Saturday, January 17, 2009

Throughflow and U flow

Material Flow Planning
Planning the flow of materials is important in a warehouse. This is because with a plan, we would most likely be aware of the location of items in the warehouse and also the status and location of the handling equipments. With these information, better control of the warehouse can be achieved.

There are two main approaches of the plan of material flows. They are the 'U' flow and 'Through' flow.


'U' flow
A 'U' flow occurs when the goods receipt and dispatch functions are located at the same end of a warehouse building.

Products flow in at receiving, move in to storage in the back of the warehouse, and then to shipping, which is located at the adjacent to receiving on the same side of the building.

Items with higher throughput level are located closer to the loading bays.
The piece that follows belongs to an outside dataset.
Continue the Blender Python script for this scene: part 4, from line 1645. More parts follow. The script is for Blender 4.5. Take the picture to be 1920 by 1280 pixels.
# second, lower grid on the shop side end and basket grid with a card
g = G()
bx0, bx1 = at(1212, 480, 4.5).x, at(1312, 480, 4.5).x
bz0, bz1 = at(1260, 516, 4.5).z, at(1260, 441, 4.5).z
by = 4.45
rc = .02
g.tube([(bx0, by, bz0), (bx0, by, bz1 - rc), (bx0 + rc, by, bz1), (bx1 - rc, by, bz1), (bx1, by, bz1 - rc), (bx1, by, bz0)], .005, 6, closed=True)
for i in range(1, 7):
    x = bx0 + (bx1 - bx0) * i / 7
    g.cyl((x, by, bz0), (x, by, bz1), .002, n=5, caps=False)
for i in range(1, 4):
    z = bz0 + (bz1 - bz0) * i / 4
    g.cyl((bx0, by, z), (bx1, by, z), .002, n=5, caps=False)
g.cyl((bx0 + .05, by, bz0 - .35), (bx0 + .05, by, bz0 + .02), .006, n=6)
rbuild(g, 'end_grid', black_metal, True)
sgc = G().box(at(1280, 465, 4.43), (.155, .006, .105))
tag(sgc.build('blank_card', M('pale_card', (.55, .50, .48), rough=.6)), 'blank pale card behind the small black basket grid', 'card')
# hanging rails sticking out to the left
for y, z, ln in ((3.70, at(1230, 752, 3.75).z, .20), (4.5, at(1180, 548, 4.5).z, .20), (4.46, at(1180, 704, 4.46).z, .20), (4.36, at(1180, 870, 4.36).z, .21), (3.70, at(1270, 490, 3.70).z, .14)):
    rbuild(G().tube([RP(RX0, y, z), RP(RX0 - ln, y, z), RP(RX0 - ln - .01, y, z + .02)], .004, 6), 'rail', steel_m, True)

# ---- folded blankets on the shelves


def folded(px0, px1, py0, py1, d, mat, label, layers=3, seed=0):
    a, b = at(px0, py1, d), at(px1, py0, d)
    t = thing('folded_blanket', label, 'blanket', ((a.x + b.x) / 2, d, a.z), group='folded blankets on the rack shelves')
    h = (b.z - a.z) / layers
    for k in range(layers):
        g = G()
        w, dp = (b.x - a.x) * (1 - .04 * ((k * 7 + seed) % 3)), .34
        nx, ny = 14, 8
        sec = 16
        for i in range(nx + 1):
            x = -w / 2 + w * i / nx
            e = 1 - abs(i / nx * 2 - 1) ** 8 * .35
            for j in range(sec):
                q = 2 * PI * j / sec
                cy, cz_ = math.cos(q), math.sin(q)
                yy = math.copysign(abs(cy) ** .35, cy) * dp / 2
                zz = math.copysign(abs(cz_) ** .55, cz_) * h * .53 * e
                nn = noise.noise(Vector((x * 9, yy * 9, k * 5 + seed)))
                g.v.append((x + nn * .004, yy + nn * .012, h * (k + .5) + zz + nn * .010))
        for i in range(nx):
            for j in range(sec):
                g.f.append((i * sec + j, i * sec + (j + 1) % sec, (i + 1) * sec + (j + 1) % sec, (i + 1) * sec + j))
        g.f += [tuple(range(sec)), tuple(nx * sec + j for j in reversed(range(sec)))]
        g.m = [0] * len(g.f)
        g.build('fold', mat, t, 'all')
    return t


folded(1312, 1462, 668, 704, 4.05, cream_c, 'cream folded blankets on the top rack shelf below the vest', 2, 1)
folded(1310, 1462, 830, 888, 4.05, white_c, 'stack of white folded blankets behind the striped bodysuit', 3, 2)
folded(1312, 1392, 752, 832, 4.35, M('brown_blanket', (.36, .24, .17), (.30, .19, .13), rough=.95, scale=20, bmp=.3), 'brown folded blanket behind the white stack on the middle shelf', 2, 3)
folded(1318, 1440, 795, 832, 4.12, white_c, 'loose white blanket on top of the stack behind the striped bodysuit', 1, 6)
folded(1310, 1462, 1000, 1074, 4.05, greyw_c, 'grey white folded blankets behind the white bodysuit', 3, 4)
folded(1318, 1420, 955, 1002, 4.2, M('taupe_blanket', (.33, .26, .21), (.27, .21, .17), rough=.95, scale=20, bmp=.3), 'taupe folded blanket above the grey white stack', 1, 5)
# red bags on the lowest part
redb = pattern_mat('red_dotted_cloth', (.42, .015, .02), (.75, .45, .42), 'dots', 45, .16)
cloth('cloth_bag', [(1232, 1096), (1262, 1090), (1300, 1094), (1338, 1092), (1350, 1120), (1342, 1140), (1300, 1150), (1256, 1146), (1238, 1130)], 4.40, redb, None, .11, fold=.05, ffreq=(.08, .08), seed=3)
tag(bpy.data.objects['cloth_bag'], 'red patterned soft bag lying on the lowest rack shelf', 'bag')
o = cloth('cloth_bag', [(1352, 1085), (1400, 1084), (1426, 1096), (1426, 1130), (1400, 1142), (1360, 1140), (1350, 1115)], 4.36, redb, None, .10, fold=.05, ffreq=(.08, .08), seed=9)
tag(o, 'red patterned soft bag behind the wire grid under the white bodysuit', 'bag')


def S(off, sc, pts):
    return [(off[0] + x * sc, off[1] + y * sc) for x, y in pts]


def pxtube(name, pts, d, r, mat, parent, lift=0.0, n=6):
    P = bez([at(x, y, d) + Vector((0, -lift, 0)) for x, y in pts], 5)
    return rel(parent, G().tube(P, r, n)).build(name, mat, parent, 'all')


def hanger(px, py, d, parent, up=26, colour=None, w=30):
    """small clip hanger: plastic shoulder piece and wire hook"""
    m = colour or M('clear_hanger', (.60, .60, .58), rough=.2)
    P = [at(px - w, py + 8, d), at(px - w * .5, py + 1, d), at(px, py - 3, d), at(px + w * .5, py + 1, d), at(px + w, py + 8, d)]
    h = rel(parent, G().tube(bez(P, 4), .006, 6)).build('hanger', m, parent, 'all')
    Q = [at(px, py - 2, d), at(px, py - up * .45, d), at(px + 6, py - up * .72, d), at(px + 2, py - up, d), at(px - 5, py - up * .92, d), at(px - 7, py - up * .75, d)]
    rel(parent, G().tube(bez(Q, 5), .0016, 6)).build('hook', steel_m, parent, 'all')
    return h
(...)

An example of a 'U' flow design can be seen in the diagram below.

Advantages of 'U' Flow

  • Excellent utilization of dock resources because the receiving and shipping processes can share dock doors

  • Facilitating cross-docking because the receiving and shipping docks are adjacent to one another and may be co-mingled
  • Excellent lift truck utilization because put away and retrieval trips are easily combined and because the storage locations closest to the receiving and shipping docks are natural locations to house fast moving items

  • Yields excellent security because there is a single side of the building used for entry and exit

'Through' flow

'Through' flow happens when separate loading bay facilities for outbound and shipping are provided, often at opposite end of warehouse.

Products flow in at receiving, move into storage, picking area and then the marshalling and depatch area in a straight line.

Items with a higher throughput levle are located at the center of the warehouse because the total distance travelled would be shorter. An example of a 'Through' flow layout design is shown on the diagram below.

The major disadvantage of a 'Through' flow layout is goods need to travel the full length of the warehouse, even for goods that have a higher throughput level. It is also harder to control and less flexible.

When is it better to adopt a 'Through' flow?

  • When there is a risk of interference or confusion between goods in and goods out
  • When goods inwards vehicles and dispatch vehicles are very different; for example differences in platform height or nature of unit load

  • When a warehouse is connected to a production plan

Taken from:

  • Edward H. Frazelle, World-class warehousing and material handling (2002)

  • Johnny Tan, Oh Hui Ling, Cheryl Wee-Teo, Distribution Centre Management, Fourth Edition (2007)

1 comment:

dcm said...

U- flow is always preferred for cross-docking.
Then May I know how cross-docking works with through flow?